Material provided:
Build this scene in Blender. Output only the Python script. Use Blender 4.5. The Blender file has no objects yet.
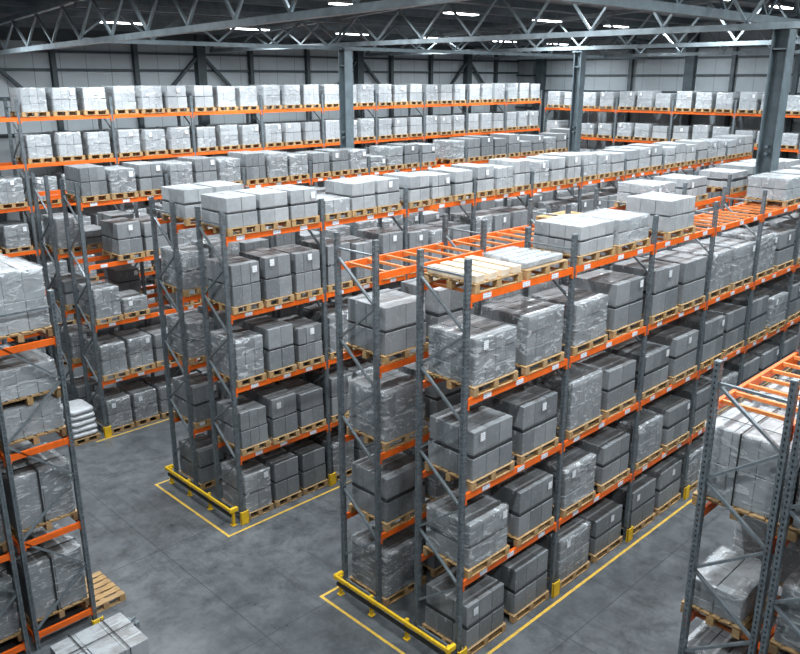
import bpy, math, random
from mathutils import Vector, Matrix
from mathutils.bvhtree import BVHTree
from mathutils import noise as mnoise

C = bpy.context.scene.collection
PI = math.pi
H_CAM = 10.0
F_PX, CX, CY = 797.0, 400.0, 327.0
PITCH = math.radians(17.35)
YAW = math.radians(45.51)

# ------------------------------------------------------------------ materials
def new_mat(name):
    m = bpy.data.materials.new(name); m.use_nodes = True
    nt = m.node_tree
    for n in list(nt.nodes): nt.nodes.remove(n)
    out = nt.nodes.new('ShaderNodeOutputMaterial')
    p = nt.nodes.new('ShaderNodeBsdfPrincipled')
    nt.links.new(p.outputs[0], out.inputs[0])
    return m, nt, p, out

def N(nt, t, **kw):
    n = nt.nodes.new(t)
    for k, v in kw.items(): setattr(n, k, v)
    return n

def noise(nt, vec, scale, detail=4, rough=.6, dist=0.0):
    n = N(nt, 'ShaderNodeTexNoise')
    n.inputs['Scale'].default_value = scale; n.inputs['Detail'].default_value = detail
    n.inputs['Roughness'].default_value = rough; n.inputs['Distortion'].default_value = dist
    if vec is not None: nt.links.new(vec, n.inputs['Vector'])
    return n.outputs['Fac']

def ramp(nt, fac, stops):
    r = N(nt, 'ShaderNodeValToRGB')
    e = r.color_ramp.elements
    while len(e) < len(stops): e.new(.5)
    for i, (p, c) in enumerate(stops):
        e[i].position = p
        e[i].color = (c, c, c, 1) if not isinstance(c, tuple) else (*c, 1)
    nt.links.new(fac, r.inputs[0])
    return r.outputs[0]

def mixc(nt, fac, a, b, mode='MIX'):
    m = N(nt, 'ShaderNodeMix', data_type='RGBA', blend_type=mode)
    for sock, v in ((m.inputs[0], fac), (m.inputs[6], a), (m.inputs[7], b)):
        if hasattr(v, 'links') or hasattr(v, 'is_linked'): nt.links.new(v, sock)
        elif isinstance(v, tuple): sock.default_value = (*v, 1)
        else: sock.default_value = v
    return m.outputs[2]

def mth(nt, op, a, b=0.0, c=None):
    m = N(nt, 'ShaderNodeMath', operation=op)
    for s, v in zip(m.inputs, (a, b, c)):
        if v is None: continue
        if hasattr(v, 'is_linked'): nt.links.new(v, s)
        else: s.default_value = v
    return m.outputs[0]

def bump(nt, p, h, strength=.3, dist=.01):
    b = N(nt, 'ShaderNodeBump')
    b.inputs['Strength'].default_value = strength; b.inputs['Distance'].default_value = dist
    nt.links.new(h, b.inputs['Height']); nt.links.new(b.outputs[0], p.inputs['Normal'])

def objvec(nt, scale=None, off_random=True):
    tc = N(nt, 'ShaderNodeTexCoord')
    v = tc.outputs['Object']
    if off_random:
        oi = N(nt, 'ShaderNodeObjectInfo')
        k = mth(nt, 'MULTIPLY', oi.outputs['Random'], 37.0)
        a = N(nt, 'ShaderNodeVectorMath', operation='ADD')
        nt.links.new(v, a.inputs[0]); nt.links.new(k, a.inputs[1]); v = a.outputs[0]
    if scale:
        s = N(nt, 'ShaderNodeVectorMath', operation='MULTIPLY')
        nt.links.new(v, s.inputs[0]); s.inputs[1].default_value = scale; v = s.outputs[0]
    return v

def rnd(nt): return N(nt, 'ShaderNodeObjectInfo').outputs['Random']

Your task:
Find each line with the string "scene" and copy it out.

Solution:
Build this scene in Blender. Output only the Python script. Use Blender 4.5. The Blender file has no objects yet.
C = bpy.context.scene.collection